27 febbraio 2015

Contratti a termine. Costa caro violare il plafond

Eliminata la sanzione della conversione del rapporto di lavoro in caso di violazione del plafond. Resta la sanzione amministrativa

Autore: Redazione Fiscal Focus
Qualora l’azienda superasse il plafond nei contratti a termine - pari al 20% del numero dei lavoratori a tempo indeterminato in forza al 1° gennaio dell’anno di assunzione – non scatta la conversione del rapporto in uno di tipo indeterminato, ma si applica semplicemente una sanzione amministrativa. L’importo, in particolare, sarà pari: al 20% della retribuzione, per ciascun mese o frazione di mese superiore a 15 giorni di durata del rapporto di lavoro, se il numero dei lavoratori assunti in violazione del limite percentuale non è superiore a 1; al 50% della retribuzione, per ciascun mese o frazione di mese superiore a 15 giorni di durata del rapporto di lavoro, se il numero dei lavoratori assunti in violazione del limite percentuale è superiore a 1.

La novità è rilevabile all’art. 21, c. 4 del Decreto Legislativo sul riordino delle tipologie contrattuali, approvato in via definitiva nel CdM del 20 febbraio scorso.

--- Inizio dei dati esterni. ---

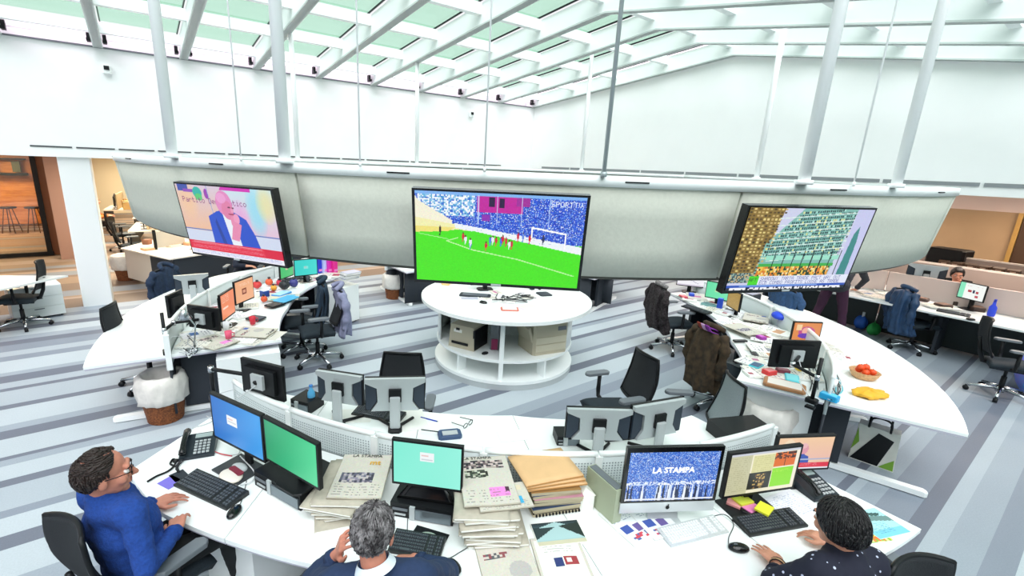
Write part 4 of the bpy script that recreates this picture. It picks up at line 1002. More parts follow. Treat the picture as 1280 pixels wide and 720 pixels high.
def phone(label, pc_, ang, s=1.0, base_z=DZ):
    q = on(*pc_, base_z); t = thing('desk_phone', label, 'telephone', q, ang)
    dm = mat('phone_black', '1e2730', .4)
    def wedge(x0, x1, y0, y1, z0, z1): return MB().add([(x0, y0, 0), (x1, y0, 0), (x1, y1, 0), (x0, y1, 0), (x0, y0, z0), (x1, y0, z0), (x1, y1, z1), (x0, y1, z1)], [(0, 3, 2, 1), (4, 5, 6, 7), (0, 1, 5, 4), (1, 2, 6, 5), (2, 3, 7, 6), (3, 0, 4, 7)])
    wedge(-.09*s, .11*s, -.1*s, .1*s, .02, .07).obj('body', dm, t)
    k = MB()
    for i in range(4):
        for j in range(5): k.box((-.0*s+.024*i*s, -.08*s+.024*j*s, .028+.25*(.02+.024*j)*s), (.017*s, .014*s, .008))
    o = k.obj('buttons', lgrey, t); o['kind'] = 'stuff'
    MB().box((.035*s, .07*s, .066), (.10*s, .035*s, .006), rx=.24).obj('display', mat('lcd_grey', '9aa8a8', .3), t)
    h = MB(); h.tube(spline([(-.065*s, -.105*s, .05), (-.065*s, -.05*s, .085), (-.065*s, .05*s, .105), (-.065*s, .11*s, .09)], 5), [.022*s]*3+[.017*s]*10+[.023*s]*3, 10); h.obj('handset', blackg, t)
    h = MB(); n = 60; h.tube([(-.065*s-.02*math.sin(i/n*PI)+.008*math.cos(i*1.5), -.11*s-.12*i/n, .012+.008*math.sin(i*1.5)) for i in range(n)], .003, 5); h.obj('coiled_cord', cable_m, t)
    return t
phone('black desk phone by the far corner of the desk of the man in blue', (247, 563), -.45+.2)
phone('black desk phone behind the dark haired woman', (1013, 612), -.35)

# ------------------------------------------------------------------ newspapers and papers
def news_art(kind=0, w=40, h=56):
    A = Art(w, h, 'cbc6ba')
    if kind == 0: A.noise(.1, .45, .75, .68, ['5a5a6c', '8a8494', '3a3a48', 'b8b0b0'], block=2)
    elif kind == 1: A.noise(.1, .10, .9, .28, ['6a5a5c', 'a89a94', '2c2a30', 'd0c0bc'], block=2); A.noise(.1, .32, .55, .48, ['3c4438', '88907c', '20241c', 'c8c8b8'], block=2); A.rect(.5, .68, .88, .85, 'ee8ad0'); A.rect(.8, .68, .88, .76, '4a2a40')
    elif kind == 2: A.lines(.1, .05, .9, .12, '404048', 2, .7); A.ell(.7, .55, .2, .14, 'b4b0ac'); A.rect(.7, .08, .9, .2, '4a62a8'); A.noise(.1, .25, .6, .34, ['8a4a50', 'c8c0b8', '5a5a60'], block=2); A.noise(.3, .9, .9, .99, ['303034', 'd0ccc0', '66605c'], block=2)
    elif kind == 3: A.rect(.06, .06, .94, .94, 'e6e4dc'); A.rect(.35, .45, .52, .62, '2a3a70'); A.rect(.56, .42, .82, .6, 'a03a40'); A.rect(.6, .46, .7, .56, 'f0e4d8'); A.lines(.2, .15, .8, .35, '9aa09c', 3, .6)
    elif kind == 4: A.rect(.05, .1, .2, .35, '48b8b4'); A.rect(.7, .55, .86, .85, '3fa8d8'); A.rect(.3, .1, .9, .3, 'd8ccb0')
    if kind in (0, 1, 4):
        for c in range(4): A.lines(.06+.23*c, .72, .24+.23*c, .97, '6e6c68', 3, .5)
    A.a += RNG.normal(0, .012, A.a.shape); A.a = A.a.clip(0, 1); return A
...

Nulla di nuovo, invece, sul fronte delle proroghe, durata e rinnovi, che mantiene le norme recentemente introdotte dal D.L. n. 34/2014.

I limiti – Infatti, lo schema di Decreto Legislativo conferma sostanzialmente l’attuale disciplina sul contratto a tempo determinato, il quale è basato su un doppio limite: di durata e quantitativo.

Quindi, da un lato, si mantiene la durata massima di 36 mesi, anche non continuativi, con la possibilità di stipulare un nuovo rapporto davanti la DTL (massimo 12 mesi) e, dall’altro, si conferma il tetto massimo di lavoratori a tempo determinato assumibili (20%).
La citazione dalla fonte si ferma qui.